**DIRECTIONS**:
Find the word "part" in the listing; pull out each line holding it.

**DATASET CONTENT**:
## BEGIN
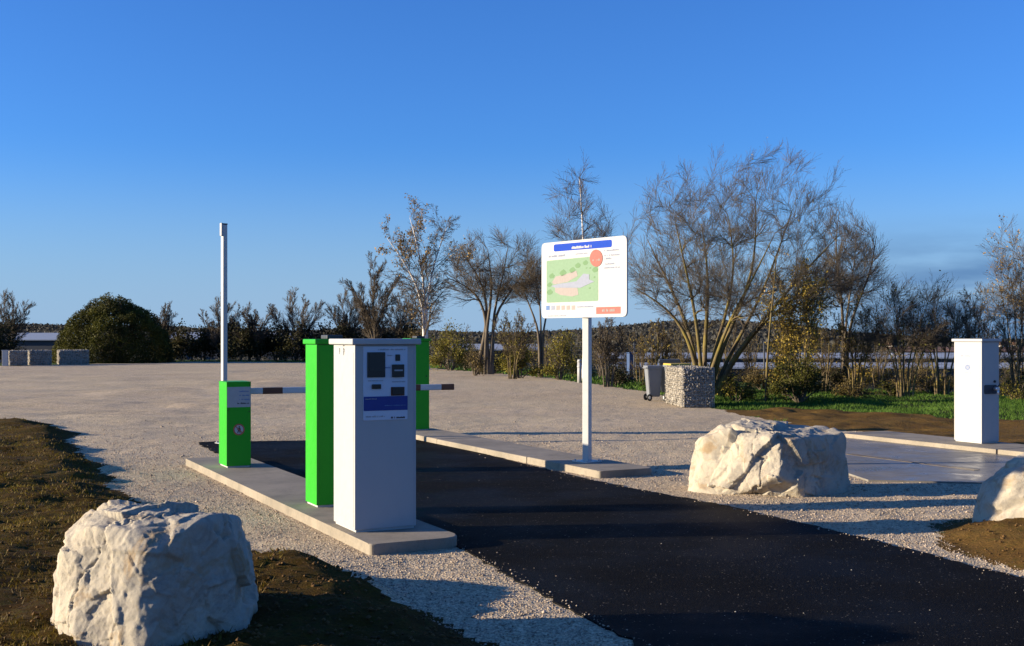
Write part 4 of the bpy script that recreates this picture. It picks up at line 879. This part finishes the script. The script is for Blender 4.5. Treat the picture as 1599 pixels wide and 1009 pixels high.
# multi-stemmed small trees of the right
def cluster(label, px, base, Y, w_, top, ns, seed, leaf=None, twig='twigd', bark='bark', group="many stemmed small trees at right", lv=None, crown=None):
    rg = np.random.default_rng(seed); st_ = []
    for i in range(ns):
        a = (i + .5) / ns * 2 - 1 + rg.uniform(-.12, .12); b0 = px + a * w_ * .18
        st_.append([(b0, base), (b0 + a * w_ * .10 + rg.uniform(-4, 4), base - (base - top) * .3), (b0 + a * w_ * .40 + rg.uniform(-6, 6), base - (base - top) * .65), (px + a * w_ * .85, top + abs(a) ** 1.5 * (base - top) * .25 + rg.uniform(0, 12))])
    return tree("small_tree", label, "tree", st_, Y, 0.032, seed, lv or [(13, .30, .98, .55, .32, 5, .09, .03, 4), (9, .1, .98, .5, .5, 4, .10, .02, 3), (10, .1, 1, .5, .6, 3, .12, .02, 3)], bark, twig, leaf, group, depth=.9, shr=.85 if crown else 1, crown=(px, w_ * .9, top + 6, top + (base - top) * .45, crown, .9, 8, 5) if crown else None)
cluster("dense dark crowned small tree with several yellowish stems left of the white pillar", 1412, 618, 33, 74, 440, 7, 41, [('lgrn', 700, .06, None)], crown=110)
cluster("second dark crowned small tree with splayed stems, closest to the white pillar", 1470, 618, 34, 62, 436, 6, 42, [('lgrn', 400, .06, None)], crown=90)
cluster("thin bare small tree behind the left edge of the white pillar", 1520, 610, 37, 50, 455, 5, 43)
cluster("yellow leaved small tree right of the thin leaning trunk", 1250, 618, 33, 52, 420, 6, 44, [('lyel', 5500, .07, None), ('lor', 300, .07, None)], 'twig')
cluster("sparse yellowish small tree between the yellow one and the dark crowned ones", 1335, 618, 35, 45, 470, 5, 45, [('lyel', 700, .065, None)], 'twig')
cluster("pale orange leaved leafed tree cut by the right edge of the photo", 1598, 600, 40, 74, 346, 6, 46, [('lor', 1700, .08, None)], 'twig', 'barkd', crown=110)
cluster("leafless small tree with sunlit stems left of the bollard", 800, 590, 48, 40, 490, 6, 47, [('lmix', 500, .07, None)])
cluster("bare small tree with dark stems between the sign post and the bins", 950, 600, 40, 42, 500, 6, 48, [('lbrown', 300, .06, None)], bark='barkd')
cluster("thin yellowish small tree just right of the sign post", 1025, 605, 38, 38, 505, 5, 49, [('lyel', 300, .06, None)])
cluster("bare small tree right of the white pillar with a leaning stem", 1585, 618, 33, 42, 470, 4, 50)

for i, (px, Y, top, w_, lb) in enumerate(((1172, 38, 520, 26, "thin bare sapling just right of the gabion"), (1288, 36, 500, 30, "bare sapling between the yellow tree and the slim tree"), (1372, 41, 512, 30, "bare sapling half behind the dark crowned tree"),
        (1440, 42, 505, 30, "pale bare sapling between the two dark crowned trees"), (1552, 39, 500, 28, "bare sapling directly behind the white pillar"), (1000, 44, 522, 24, "short bare sapling beside the blue tub"), (1070, 42, 505, 30, "bare sapling behind the dark lidded bin"),
        (1140, 45, 508, 30, "slightly taller sapling behind the right stems of the large tree"), (860, 52, 515, 26, "bare sapling in the gap left of the bollard"), (720, 66, 508, 26, "bare sapling right of the far green cabinet"))):
    cluster(lb, px, 610, Y, w_, top, 4, 140 + i, [('lbrown', 120, .05, None)], twig='twigd' if i % 2 else 'twig', group="bare saplings in front of the sheds", lv=[(11, .2, .98, .5, .32, 5, .09, .04, 3), (8, .1, .98, .5, .5, 4, .10, .03, 3), (7, .1, 1, .5, .6, 3, .12, .02, 3)])
def shrub(label, px, base_py, Y, w_px, top_py, leaf, n, size, seed, twig='twigd', group="low shrubs along the gravel edge", dense=1.0, name="shrub", flat=1.0):
    rg = np.random.default_rng(seed); c = at(px, base_py, Y); hw = w_px / F * Y / 2; H_ = (base_py - top_py) / F * Y
    b = np.array([c[0], Y, zg(c[0], Y)]); H_ = at(px, top_py, Y)[2] - b[2]
    t = thing(name, label, "shrub", tuple(b), 0, group); ns = 16
    az = rg.uniform(0, 6.28, ns); el = rg.uniform(0.15, 1.2, ns); P = []
    for a_, e_ in zip(az, el):
        tip = np.array([math.cos(a_) * math.cos(e_) * hw * 1.0, math.sin(a_) * math.cos(e_) * hw * .8, H_ * math.sin(e_) * 1.0])
        P.append(resamp([np.array([math.cos(a_), math.sin(a_), 0]) * hw * .12, tip * .5 + np.array([0, 0, H_ * .12]), tip], 6))
    P = np.stack(P); R = np.full((ns, 1), .022) * np.linspace(1, .3, 6)[None]
    p1, r1 = spawn(P, R, 7, .3, 1, .6, .45, 4, .14, .04, rg); p2, r2 = spawn(p1, r1, 6, .1, 1, .6, .6, 3, .15, .02, rg); r1 = np.maximum(r1, TWR * Y); r2 = np.maximum(r2, TWR * Y)
    link("stems", tube_mesh("stems", [(P, R, 4)]), M['barkd'], t, 'stuff'); link("twigs", tube_mesh("twigs", [(p1, r1, 3), (p2, r2, 3)]), M[twig], t, 'stuff')
    if n:
        q_ = pick(p2, n, rg, 0); leaves("foliage", q_, size, M[leaf], t, rg, size * 1.3)
    return t
for i, (px, bpy_, Y, w_, top, lf, n, sz, lb) in enumerate((
        (703, 574, 60, 62, 512, 'lmix', 3600, .09, "yellow green shrub just right of the far green cabinet"), (655, 574, 63, 40, 520, 'lbrown', 1800, .09, "brownish shrub behind the payment kiosk"),
        (742, 584, 52, 40, 545, 'lbrown', 1200, .07, "low brown shrub at the foot of the forked tree"), (812, 590, 49, 60, 538, 'lmix', 4200, .075, "bright olive shrub left of the bollard at the gravel edge"),
        (873, 592, 47, 46, 520, 'lmix', 2600, .075, "tall yellowish shrub immediately left of the bollard"), (770, 585, 55, 34, 555, 'lgrn', 1500, .07, "small green shrub between the forked tree and the olive shrub"),
        (1248, 618, 30.5, 92, 560, 'lgrn', 6500, .055, "green shrub mass at the foot of the yellow tree"), (1150, 615, 31.5, 60, 590, 'lmix', 2200, .05, "low scrubby bush right of the gabion"),
        (1330, 620, 32, 60, 592, 'lbrown', 1500, .05, "low brown scrub under the sparse yellowish tree"), (1395, 620, 33.5, 56, 598, 'lgrn', 1300, .05, "low green scrub between yellowish stems"),
        (1455, 620, 35, 60, 590, 'lbrown', 1300, .05, "low brown scrub left of the white pillar"), (965, 604, 41, 60, 575, 'ldark', 2200, .06, "dark low shrub right of the sign post"), (1040, 606, 38, 70, 582, 'ldark', 2000, .06, "dark low scrub behind the bins"),
        (1120, 612, 36, 66, 570, 'ldark', 2600, .055, "dark scrub right behind the gabion's right end"), (1190, 612, 37, 60, 572, 'lbrown', 1800, .05, "brown scrub between the leaning trunk and the gabion"), (1300, 612, 38, 60, 574, 'ldark', 2200, .055, "dark scrub behind the slim bare tree"),
        (1420, 612, 40, 70, 578, 'lbrown', 2200, .055, "rust brown scrub behind the dark crowned trees"), (1500, 612, 38, 60, 574, 'ldark', 2200, .055, "dark scrub touching the white pillar's left edge"), (910, 598, 50, 46, 560, 'lmix', 1800, .07, "olive scrub directly behind the bollard"), (1580, 612, 40, 60, 574, 'ldark', 2000, .055, "dark scrub right of the white pillar, beyond the grass"),
        (1225, 600, 34, 50, 505, 'lyel', 1500, .07, "yellow leaved shrub behind the thin leaning trunk"), (1590, 620, 33, 60, 590, 'lmix', 1200, .05, "low scrub right of the white pillar"))):
    shrub(lb, px, bpy_, Y, w_, top, lf, n, sz, 60 + i)
rgp = np.random.default_rng(321)
SP = ["right of the far green cabinet", "below the white trunked birch", "beside the forked tree", "behind the forked tree", "left of the olive shrub", "behind the olive shrub", "below the board's left corner", "below the middle of the board", "right behind the sign post",
      "left of the blue tub", "right of the blue tub", "behind the grey bin", "above the dark lidded bin", "seen through the large tree's left stems", "seen through the large tree's middle stems", "right of the large tree's foot", "left of the leaning trunk", "behind the yellow tree",
      "left of the slim bare tree", "right of the slim bare tree", "behind the sparse yellowish tree", "left behind the dark crowned trees", "between the dark crowned trees", "right behind the dark crowned trees", "left behind the white pillar", "right behind the white pillar"]
for i, lb in enumerate(SP):
    px = 690 + i * 36 + rgp.uniform(-6, 6); Y = 64 - 20 * min(1, i / 12) + rgp.uniform(-1.5, 1.5); lf = ['lmix', 'lbrown', 'lgrn', 'lmix', 'lyel', 'lbrown'][rgp.integers(0, 6)]
    shrub("loose autumn brush " + lb, px, 600, Y, rgp.uniform(44, 70), (rgp.uniform(510, 540) if i < 9 else rgp.uniform(562, 585)) if i % 5 else rgp.uniform(520, 545), lf, int(rgp.uniform(500, 1400)), .075, 400 + i, twig='twig' if i % 2 else 'twigd', group="autumn brush beyond the gravel")
# dark hedge of separate bushes along the far edge
HB = [(285, 40, 506), (318, 38, 505), (350, 44, 500), (372, 40, 503), (402, 46, 492), (432, 44, 500), (462, 50, 496), (492, 44, 503), (520, 46, 500), (552, 48, 498), (584, 46, 502), (614, 46, 500), (642, 42, 504), (2, 46, 492), (-28, 60, 485)]
wd = ["under the small bare twigs", "left of the mast foot", "behind the mast", "touching the mast on its right", "tallest between mast and near green cabinet", "left of the spreading shrub tree", "under the spreading shrub tree", "just left of the near green cabinet", "above the near green cabinet",
      "behind the kiosk lid", "at the foot of the slender dark tree", "behind the right part of the kiosk lid", "left of the white trunked birch", "at the left frame edge", "mostly outside the left frame edge"]
for i, (px, w_, top) in enumerate(HB):
    shrub("dark hedge bush " + wd[i], px, 565, 83.5 + (i % 3) * 1.2 if i < 13 else 80, w_ * 1.25, top + 7, 'ldark', 2600, .17, 90 + i, group="dark hedge bushes on the far edge", name="hedge_bush")
# the big round bush
rg = np.random.default_rng(77); Yb = 79.0; cb = at(180, 565, Yb); zb = zg(cb[0], Yb)
rb = thing("round_bush", "big dome shaped olive bush behind the far gabions at left", "bush", (cb[0], Yb, zb - .05)); hw, hh = 3.75, at(0, 464, Yb)[2] - zb
n = 75000; u_ = nrm(rg.normal(size=(n, 3))); u_[:, 2] = np.abs(u_[:, 2]); lump = 1 + 0.07 * fbm(u_ * 3.0, 3, 5) + 0.03 * fbm(u_ * 9, 2, 7)
q_ = u_ * np.array([hw, hw * .9, hh]) * (lump * rg.uniform(0.72, 1.0, n) ** 0.6)[:, None]; q_[:, 0] *= 1 + .08 * (q_[:, 2] < hh * .5)
k_ = (vnoise(q_ * 1.5, 12) > -0.62); q_ = q_[k_]
leaves("foliage", q_, .115, M['lgrn'], rb, rg, .03)
P = np.stack([resamp([[rg.uniform(-.8, .8), rg.uniform(-.6, .6), 0], [a * 1.6, rg.uniform(-1, 1), hh * .4], [a * 3.0, rg.uniform(-1.5, 1.5), hh * (.92 - .4 * a * a)]], 8) for a in np.linspace(-1, 1, 26)])
R = np.full((26, 1), .05) * np.linspace(1, .3, 8)[None]; p1, r1 = spawn(P, R, 9, .2, 1, .6, .35, 5, .12, .03, rg)
link("stems", tube_mesh("stems", [(P, R, 5), (p1, r1, 3)]), M['twigd'], rb, 'stuff')

# distant wooded rise
rg = np.random.default_rng(99); n = 26000; az = np.where(rg.uniform(0, 1, n) < .8, rg.uniform(-.5, .42, n), rg.uniform(-.5, .5, n)); y = rg.uniform(300, 760, n); x = az * y
gh = ground_h(x, y); dens = sstep(-2.4, 2.0, gh) + .12; k_ = rg.uniform(0, 1, n) < dens; x, y, gh = x[k_], y[k_], gh[k_]; cl_ = 1.2 + 2.2 * (vnoise(xyz(x, y, .03), 4) > -.1)
rep = 9; X = np.repeat(x, rep) + rg.normal(0, 1.3, len(x) * rep); Yq = np.repeat(y, rep) + rg.normal(0, 1.3, len(x) * rep); Z = np.repeat(gh, rep) + rg.uniform(0, 1, len(x) * rep) * np.repeat(cl_, rep) * 1.2
leaves("distant_wood", np.stack([X, Yq, Z], 1), 1.5, M['far'], None, rg, .2, label="dark wooded rise on the horizon", cat="wood")
n = 9000; az = rg.uniform(-.5, .5, n); y = rg.uniform(108, 260, n); x = az * y; k_ = (vnoise(xyz(x, y, .035), 14) > .25) & (az > -.3) & (az < .44); x, y = x[k_], y[k_]; gh = ground_h(x, y)
rep = 12; X = np.repeat(x, rep) + rg.normal(0, .8, len(x) * rep); Yq = np.repeat(y, rep) + rg.normal(0, .8, len(x) * rep); Z = np.repeat(gh, rep) + rg.uniform(0, 1, len(x) * rep) * 2.6
leaves("scrub_belt", np.stack([X, Yq, Z], 1), .6, M['far'], None, rg, .1, label="belt of dark scrub between the sheds and the rise", cat="scrub")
## END
**SOLVED PROBLEM**:
Write part 4 of the bpy script that recreates this picture. It picks up at line 879. This part finishes the script. The script is for Blender 4.5. Treat the picture as 1599 pixels wide and 1009 pixels high.
      "behind the kiosk lid", "at the foot of the slender dark tree", "behind the right part of the kiosk lid", "left of the white trunked birch", "at the left frame edge", "mostly outside the left frame edge"]